しかしむしろそのように感じる人ほど改めてゆっくりと練習する事の大切さを思い出してほしいのです。
ちょっと具体例を挙げて説明しましょう。
まずは先日投稿した記事を参照ください。
この曲は特にコントラバスに関して細かい動きを長く続ける部分が多く、パート譜を追うのもなかなか苦労する曲なのです。
その記事でも書きましたが、そこそこ経験を積んだと自負していた私でもちゃんと弾ききれないのではないかという程の難しさです。
そう思っていました。
個人練でさらっていても中々先に進まず、本格的に諦めかけていたあたりで、指導者を呼ばず団員だけで行う自主合奏があったのですが、そこで「ゆっくり練習する」事の重要性を痛感したのです。
普段指揮者に振ってもらう合奏では曲の雰囲気や全体の流れの話をするので、個々のパート譜の習熟度というところまでは中々見れないので自主合奏を行うのですが、そこで強制的にみんなでゆっくりのテンポで弾くという練習をしたのです。
すると今まで「これは無理だ」と思っていた部分がするする弾ける。
そしてテンポを上げても弾けて「今までの苦労は何だったんだ?」となったわけです。
この現象を自己分析してみると、「ある程度速いパッセージも弾ける」という自負と「早く先に進みたい」という焦りが混ざっていたなという反省が浮かび上がりました。
半端に先の事を気にしながら手癖で多少弾けてしまうので突っ込んでは上手く行かず、また考えなしに突っ込んでは何も得ずに時間だけ無駄にする、そういう練習をしていたのです。

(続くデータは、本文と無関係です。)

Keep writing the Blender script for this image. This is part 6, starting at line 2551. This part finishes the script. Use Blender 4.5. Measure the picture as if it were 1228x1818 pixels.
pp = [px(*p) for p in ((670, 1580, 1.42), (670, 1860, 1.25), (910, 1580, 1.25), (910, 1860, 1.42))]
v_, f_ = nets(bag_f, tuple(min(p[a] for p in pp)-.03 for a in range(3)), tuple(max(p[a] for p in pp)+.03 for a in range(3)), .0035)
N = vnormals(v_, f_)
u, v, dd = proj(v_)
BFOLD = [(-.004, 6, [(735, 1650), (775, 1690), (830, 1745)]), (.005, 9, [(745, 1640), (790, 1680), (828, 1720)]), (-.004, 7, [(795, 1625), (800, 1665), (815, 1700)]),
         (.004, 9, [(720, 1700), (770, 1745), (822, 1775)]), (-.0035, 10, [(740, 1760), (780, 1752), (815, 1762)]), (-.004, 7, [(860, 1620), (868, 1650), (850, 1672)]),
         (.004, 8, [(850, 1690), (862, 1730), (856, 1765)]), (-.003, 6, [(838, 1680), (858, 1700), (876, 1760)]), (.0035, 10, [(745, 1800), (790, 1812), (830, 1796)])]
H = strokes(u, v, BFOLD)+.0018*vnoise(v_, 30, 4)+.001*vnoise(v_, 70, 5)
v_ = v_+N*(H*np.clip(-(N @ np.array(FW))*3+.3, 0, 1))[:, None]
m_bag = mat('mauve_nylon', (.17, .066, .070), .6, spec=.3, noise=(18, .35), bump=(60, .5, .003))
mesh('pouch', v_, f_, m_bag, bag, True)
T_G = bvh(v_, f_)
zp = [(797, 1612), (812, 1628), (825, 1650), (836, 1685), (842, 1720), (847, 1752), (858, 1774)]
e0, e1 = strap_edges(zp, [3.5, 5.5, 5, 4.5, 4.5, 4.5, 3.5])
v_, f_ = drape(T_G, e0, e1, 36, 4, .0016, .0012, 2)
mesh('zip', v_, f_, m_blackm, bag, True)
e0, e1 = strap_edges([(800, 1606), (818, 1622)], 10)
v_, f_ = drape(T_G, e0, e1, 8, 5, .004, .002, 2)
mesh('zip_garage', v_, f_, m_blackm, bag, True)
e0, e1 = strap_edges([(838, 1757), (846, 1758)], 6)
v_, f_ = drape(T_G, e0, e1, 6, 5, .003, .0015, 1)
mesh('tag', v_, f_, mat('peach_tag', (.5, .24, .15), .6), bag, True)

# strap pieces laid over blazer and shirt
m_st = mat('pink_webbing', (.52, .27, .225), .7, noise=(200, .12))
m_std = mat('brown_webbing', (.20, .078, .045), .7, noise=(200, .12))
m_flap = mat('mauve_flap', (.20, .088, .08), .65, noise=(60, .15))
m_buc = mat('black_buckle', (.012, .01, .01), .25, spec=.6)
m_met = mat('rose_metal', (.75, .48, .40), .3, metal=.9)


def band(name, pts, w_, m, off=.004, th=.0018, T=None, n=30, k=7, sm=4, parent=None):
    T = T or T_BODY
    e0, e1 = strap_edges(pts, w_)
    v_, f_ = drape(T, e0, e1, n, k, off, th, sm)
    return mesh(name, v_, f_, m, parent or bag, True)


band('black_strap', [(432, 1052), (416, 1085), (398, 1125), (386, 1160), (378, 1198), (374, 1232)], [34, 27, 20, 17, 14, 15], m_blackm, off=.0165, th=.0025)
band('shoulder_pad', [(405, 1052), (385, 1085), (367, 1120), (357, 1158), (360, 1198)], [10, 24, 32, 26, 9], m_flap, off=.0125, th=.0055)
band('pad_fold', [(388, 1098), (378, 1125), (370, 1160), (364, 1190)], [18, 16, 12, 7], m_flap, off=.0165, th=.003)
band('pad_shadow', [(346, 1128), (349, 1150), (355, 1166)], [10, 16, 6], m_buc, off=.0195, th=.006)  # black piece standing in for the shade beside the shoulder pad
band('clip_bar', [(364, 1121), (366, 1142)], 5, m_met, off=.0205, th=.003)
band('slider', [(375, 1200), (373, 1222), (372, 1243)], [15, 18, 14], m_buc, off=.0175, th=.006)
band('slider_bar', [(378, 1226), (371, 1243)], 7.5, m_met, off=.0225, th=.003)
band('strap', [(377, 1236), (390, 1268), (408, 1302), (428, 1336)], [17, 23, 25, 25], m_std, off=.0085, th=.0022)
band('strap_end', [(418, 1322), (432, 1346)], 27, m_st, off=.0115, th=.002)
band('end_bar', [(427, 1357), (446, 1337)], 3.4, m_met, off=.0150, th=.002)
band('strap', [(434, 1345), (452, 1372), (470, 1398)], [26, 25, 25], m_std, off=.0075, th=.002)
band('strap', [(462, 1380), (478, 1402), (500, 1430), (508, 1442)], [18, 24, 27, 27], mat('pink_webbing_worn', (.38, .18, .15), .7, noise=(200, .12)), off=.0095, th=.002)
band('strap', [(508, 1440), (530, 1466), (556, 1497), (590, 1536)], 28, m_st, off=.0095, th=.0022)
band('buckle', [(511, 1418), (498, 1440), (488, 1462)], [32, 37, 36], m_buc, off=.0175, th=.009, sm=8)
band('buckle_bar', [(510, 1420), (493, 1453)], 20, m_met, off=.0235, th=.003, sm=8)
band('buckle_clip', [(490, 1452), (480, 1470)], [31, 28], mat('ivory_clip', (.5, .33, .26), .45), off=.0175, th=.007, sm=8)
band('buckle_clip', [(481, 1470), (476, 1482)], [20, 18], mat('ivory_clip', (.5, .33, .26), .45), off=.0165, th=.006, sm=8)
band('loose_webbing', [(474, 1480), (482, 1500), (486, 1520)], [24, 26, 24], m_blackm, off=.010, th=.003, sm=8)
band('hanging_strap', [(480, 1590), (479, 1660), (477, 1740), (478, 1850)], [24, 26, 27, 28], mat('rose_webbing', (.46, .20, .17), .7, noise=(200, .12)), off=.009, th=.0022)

これは何事においても中級者位になってから起こり得る現象だとも思っています。
中級者くらいだと、「大成功とはいえないがそこそこの成功」みたいな経験は多く積みあがります。
本来上級者に上がるにはその「そこそこの成功」を超える何かをしないといけないのですが、中級者で終わってしまう人は「そこそこの成功」で満足するか、それ以下の失敗を恐れて挑戦せずに、結果として中級の成功体験に収束する行動しかできなくなるのです。
実際、プロの演奏家の話を聞くと、技術の修得に必要なのは地道な練習の積み重ねしかないとの事です。
うすうす自覚していた所もありますが、初心者が積み重ねる地道な練習をいかに飽きずに続けられるかが技術の境目になるのだなと思いました。
技術がついてきたなという自我が芽生えた時が踏ん張りどころです。
焦りを感じる時ほどゆっくりと練習しましょう。